Joanna Newsom Brings Sensual Melodrama to Two Hour Copenhagen Gig
Joanna Newsom was not even halfway through her May 23rd show at the DR Koncerthuset in Copenhagen, Denmark when she got up from behind her majestic blond-wood harp and told the audience she had to stop and tune her instrument. Oh, and while she was busy doing that, the members of her five-piece band would be happy to take questions. For the next twenty minutes, as Newsom attended at what seemed like every string on her concert harp, we discovered, among other things, that drummer Neal Morgan loves coffee but hates caffeine (he only drinks decaf) and trombonist Andrew Strain was reading William Faulkner’s The Sound and the Fury on tour.
The Q&A session should have been a spellbreaker. It came between Newsom’s delicately playful step back to “The Book of Right On,” from her first album, 2004’s The Milk-Eyed Mender, and the languid medieval psychedelia of “Kingfisher,” the next-to-closing epic on her new triple-disc set, Have One on Me. But the antique sensual melodrama of Newsom’s records comes, on stage, with a surprisingly chirpy warmth and visible physical delight, even from behind that harp. In Copenhagen, she repeatedly spiced her taut sprays of plucked harmonies – in soft dancing counterrhythms to Morgan and guitarist Ryan Francesconi – and the plaintive wonder in her whooping-angel voice with squeaks of laughter and mile-wide smiles, the latter even as she detailed the emotional zigzags in Have One’s “Good Intentions Paving Company.” In the encore, “Baby Birch,” Newsom’s face lit up with impish pleasure when Francesconi punched through the shadows with an assaultive burst of electric guitar. Newsom may not rock, in the bullish sense. But she is no wallflower.

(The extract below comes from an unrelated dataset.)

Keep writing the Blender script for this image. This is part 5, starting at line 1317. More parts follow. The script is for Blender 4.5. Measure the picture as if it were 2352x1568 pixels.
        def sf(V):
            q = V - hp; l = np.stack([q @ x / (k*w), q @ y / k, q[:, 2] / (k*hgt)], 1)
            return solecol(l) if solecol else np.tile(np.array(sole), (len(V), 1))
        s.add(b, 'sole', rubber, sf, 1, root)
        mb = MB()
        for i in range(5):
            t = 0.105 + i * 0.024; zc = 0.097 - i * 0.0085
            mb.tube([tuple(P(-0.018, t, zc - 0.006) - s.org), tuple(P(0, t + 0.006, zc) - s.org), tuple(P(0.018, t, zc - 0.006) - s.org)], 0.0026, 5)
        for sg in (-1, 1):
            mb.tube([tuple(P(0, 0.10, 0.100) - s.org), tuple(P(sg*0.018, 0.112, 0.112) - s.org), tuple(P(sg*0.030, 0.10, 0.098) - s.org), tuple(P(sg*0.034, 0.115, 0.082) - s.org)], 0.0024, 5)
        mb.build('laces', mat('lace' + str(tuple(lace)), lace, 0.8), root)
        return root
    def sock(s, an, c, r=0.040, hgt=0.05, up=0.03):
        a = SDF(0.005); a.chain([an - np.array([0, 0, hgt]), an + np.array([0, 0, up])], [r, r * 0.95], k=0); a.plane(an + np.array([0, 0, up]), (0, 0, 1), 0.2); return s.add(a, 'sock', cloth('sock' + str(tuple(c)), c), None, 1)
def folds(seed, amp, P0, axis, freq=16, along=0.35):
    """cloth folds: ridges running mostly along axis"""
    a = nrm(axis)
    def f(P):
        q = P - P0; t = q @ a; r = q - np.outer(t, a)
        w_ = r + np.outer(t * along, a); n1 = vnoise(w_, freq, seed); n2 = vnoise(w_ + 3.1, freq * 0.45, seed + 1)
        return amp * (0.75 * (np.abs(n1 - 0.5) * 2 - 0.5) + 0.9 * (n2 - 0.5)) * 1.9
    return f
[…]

Newsom opened alone at the harp with “’81,” from Have One on Me, and gave most of the show’s two hours over to the album. (She returned only once to her 2006 breakthrough, Ys, for “Monkey and Bear.”) Even that wasn’t enough: she played nothing from Disc Two. But Newsom’s long wanders through “Soft as Chalk,” “Autumn” and the title song affirmed the record’s step beyond Van Dyke Parks’ Song Cycle, the distinguishing influence on Ys, into a wider range of pop airs and earthy graces: the vocal acrobatics of Kate Bush; Laura Nyro’s suspended-falsetto soul; the Indo-folk-orchestra strains of the Incredible String Band; the California acid-cowboy dreaming of the pre-downfall David Crosby.
It is still the sound of someone moving through precedent. But there is already something rare and personal in Newsom’s trip, and she is getting closer to truly undiscovered country. She took a chance in Copenhagen, hitting the brakes to tune her harp. But the spell and momentum came back, right away, with her next stroke of the strings.